25時のバカンス 市川春子作品集II/市川春子




 「虫と歌」に続く市川春子短篇集第二弾。みんなとりあえず両方読めばいいと思うよ。俺なんか紙の本でも持ってるのにまた買っちゃったよ。今回も全編人型ミュータントのお話。

 俺はいかにもSFな舞台設定のものよりは、日常にいきなりイレギュラーが入り込んでくる類の話が好みです。

 というのも、市川春子作品の登場人物は未知との遭遇に対するリアクションが薄いというか、緊張感がないから。だから現実に近い世界のほうがそのとぼけた味わいが引き立つんですよね。


 表題作「25時のバカンス」の乙女姉さん(32)(かわいい)。深海生物研究室の「名物美人天才科学者」ですが、研究対象の貝に内蔵や脳を食いつくされて、中身が空洞の貝殻人間になってしまいました。中には記憶を共有した貝が3匹入っている。


 時々勝手に出てくる。

 カメラマンの弟、甲太郎の成人祝いのために休暇をとった乙女姉さん(かわいい)は彼にだけその秘密を打ち明ける……んですが、本人も中の人達もあんまり真面目に隠す気がなくて、他人の前でもすぐポロリ。


 前にも書きましたけど、俺はこの作家さんの取る「間」が大変に好きなのです。会話の間、演出の間。シリアスな話にも大抵こういった軽妙かつ脱力系のやりとりが挟まれていて、そんな掛け合いをする全ての登場人物が愛おしい。

 中でも本作の乙女姉さん(かわいい)は個人的大ヒット。研究室の副室長かつエース研究者。無愛想だが同僚や部下からは全面的に頼られ、愛される。

 そして重度のブラコン。消化しきれなかった休暇を弟と過ごすにあたり、買ってきた服を鏡の前であてがいながら


 あらやだこの人ちょうかわいい。

 「意味がわからない……」というのがすごくいい。このセリフと大量にある紙袋から、普段は着飾ることに全く興味がないこと、それでも弟を迎える為にあれこれ悩んで力技でなんとかしようとしていること、そしてそれに挫折していることが分かります。少ないセリフとシンプルな画の中に説得力をもった表現がある。こういう描写は全編通して淡々と、かつ細やかに続きます。

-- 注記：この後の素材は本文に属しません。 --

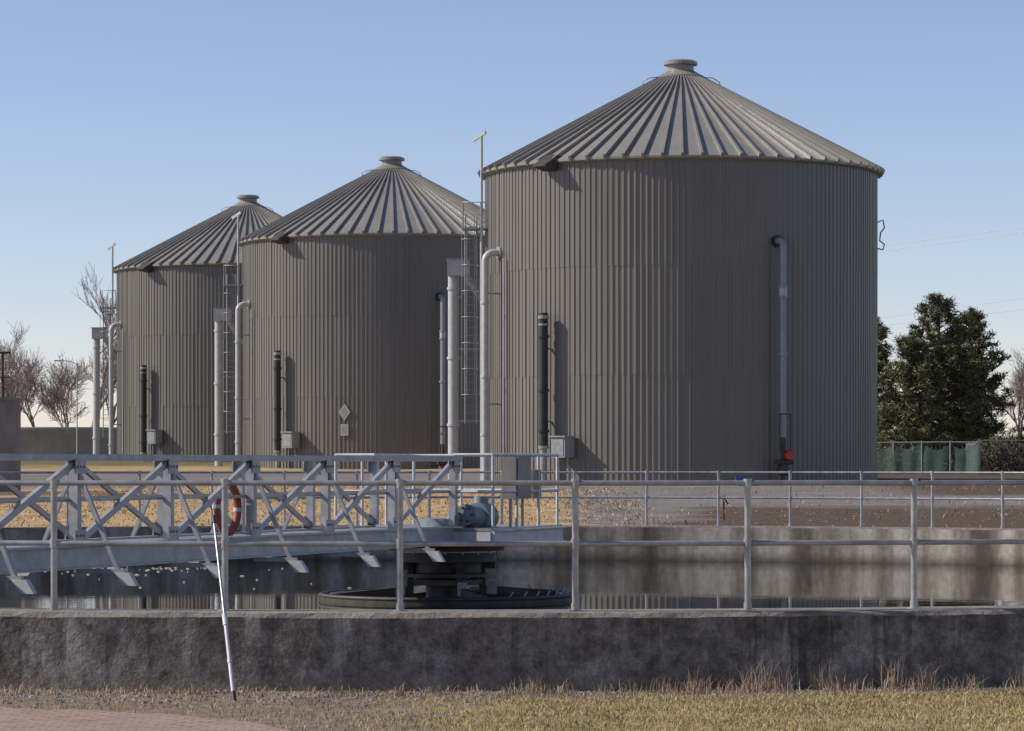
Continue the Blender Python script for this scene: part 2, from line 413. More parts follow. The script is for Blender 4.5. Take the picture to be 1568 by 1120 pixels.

 要するに乙女姉さんはかわいい。頭脳明晰な残念美人というのは実に良いものですね。

 市川春子は今アフタヌーンで連載中の「宝石の国」も面白いんですが、こちらは序盤から登場人物が非常に多くて混乱を招くので短篇集から入るのがお薦めです。合わせてもまだ4冊しかないから気に入ったらどうせ全部買うことになると思うんですけどね。



 まとめといいつつ3冊だけですが、今後も継続的にこういった形で紹介していって、最終的に使えるまとめになれば良いなあ、などと考えております。